Ao longo de 18 anos trabalhou na Escola Profissional de Ourém e na entidade que lhe sucedeu, a INSIGNARE - Associação de Ensino e Formação. Além de dar aulas foi também durante dez anos directora executiva. Nunca quis ter cargos políticos e o mais próximo que esteve da política foi quando a convite do antigo presidente da Câmara de Ourém exerceu a presidência de uma empresa municipal, actividade que não gostou pela falta de autonomia e por as funções serem dadas a comentários políticos e a politiquices.
Purificação Pereira Reis teve com o marido um projecto empresarial num terreno que era dos pais e onde construíram um hotel. Foi um projecto que a entusiasmou e que passou para outras mãos tendo sido depois convidada pelo dono da Movicortes, Ribeiro Vieira, para lançar uma escola de negócios em Leiria. Diz que é uma mulher que gosta de dormir sem sobressaltos, que preferiu viver na sua terra e ajudá-la a crescer e que tem como qualidades a persistência e a determinação.

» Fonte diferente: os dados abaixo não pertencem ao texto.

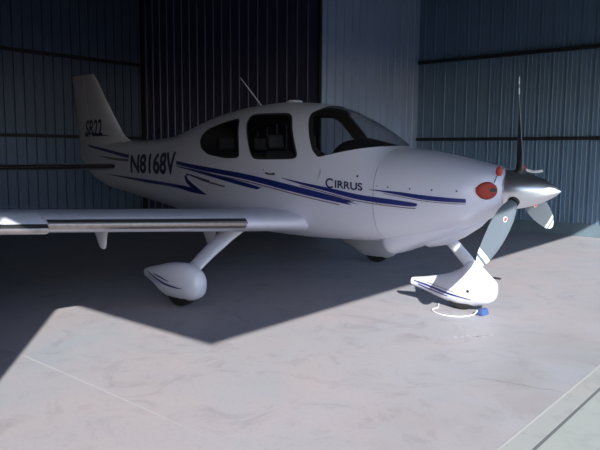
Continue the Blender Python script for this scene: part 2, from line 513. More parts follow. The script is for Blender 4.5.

A ACISO – Associação Empresarial Ourém – Fátima tem sido um motor do progresso empresarial no concelho de Ourém, promovendo a formação, apostando na qualificação dos empresários, no apoio à criação de empresas, entre outras actividades. Organiza um dos mais importantes congressos de turismo religioso que tem catapultado Fátima e o país no panorama internacional em países que tinham pouca relevância em termos turísticos e que passaram a ter Portugal como um destino. Uma das grandes apostas da associação, nascida em 1943, é o centro de empresas de Ourém que facilita a instalação de novas empresas nos três primeiros anos. Uma alavanca para várias empresas que cresceram, que estão grandes e saudáveis e que estão a contribuir para a criação de emprego e de riqueza no concelho. As tecnologias e a gestão são duas das áreas com forte expressão em termos de formação.